Les quelque deux-cent pages de Du rock, du punk… sont plus profondes qu’il n’y paraît, sous leur couverture un peu kitsch (le kitsch faisant toujours déjà partie de l’esthétique rock), et je n’envisage en aucune manière ici de les écluser, j’y retourne d’ailleurs de suite, juste le temps de boucler la présente notule.

Espitallier enchaîne les formules et les trouvailles, sur le mythe de la rock star par exemple. Il évoque alors, le temps d’une fulgurance, un « homme multidimensionnel » (≠ Herbert Marcuse), aussi pluriel que son livre finalement, qui est branché sur différentes intensités, mais principalement sur une sincère et joviale subjectivité. L’égomanie de la rock star est elle aussi mise en lumière de manière élégante, en détournant Lautréamont : « Le rock doit être fait par un, non par tous ! » Espitallier est d’ailleurs lucide sur l’objet de sa passion. Il relève par exemple le paradoxe selon lequel « le signifiant ‘‘rockstar’’ [est] kidnappé par la société de consommation et l’establishment contre lesquels il s’était fabriqué. »

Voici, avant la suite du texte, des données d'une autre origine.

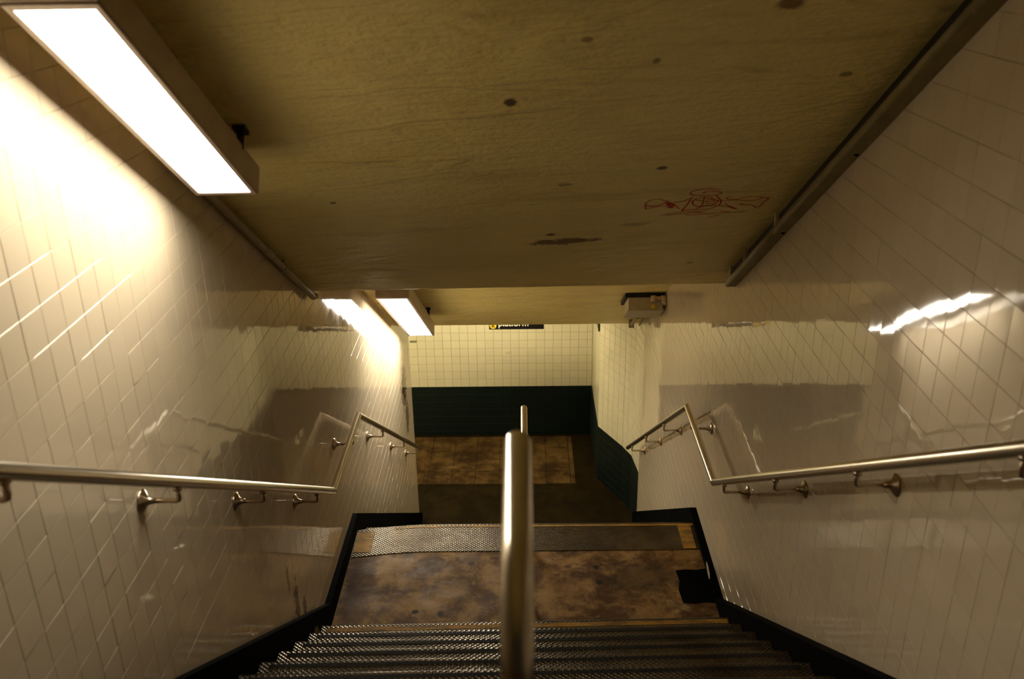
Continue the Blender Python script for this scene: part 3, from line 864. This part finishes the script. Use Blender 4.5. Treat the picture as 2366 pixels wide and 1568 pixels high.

Du rock, du punk, de la pop et du reste est, entre autres choses, un livre d’énumérations. On pense à Perec, mais plus précisément au Perec de Je me souviens, qui est finalement parvenu à écrire l’autobiographie d’une génération, d’une époque avec ce livre. Espitallier partage ses souvenirs, ses sensations, mais ces souvenirs et ces sensations sont souvent celles de tout le monde, de quiconque ayant un peu écouté du rock en tout cas.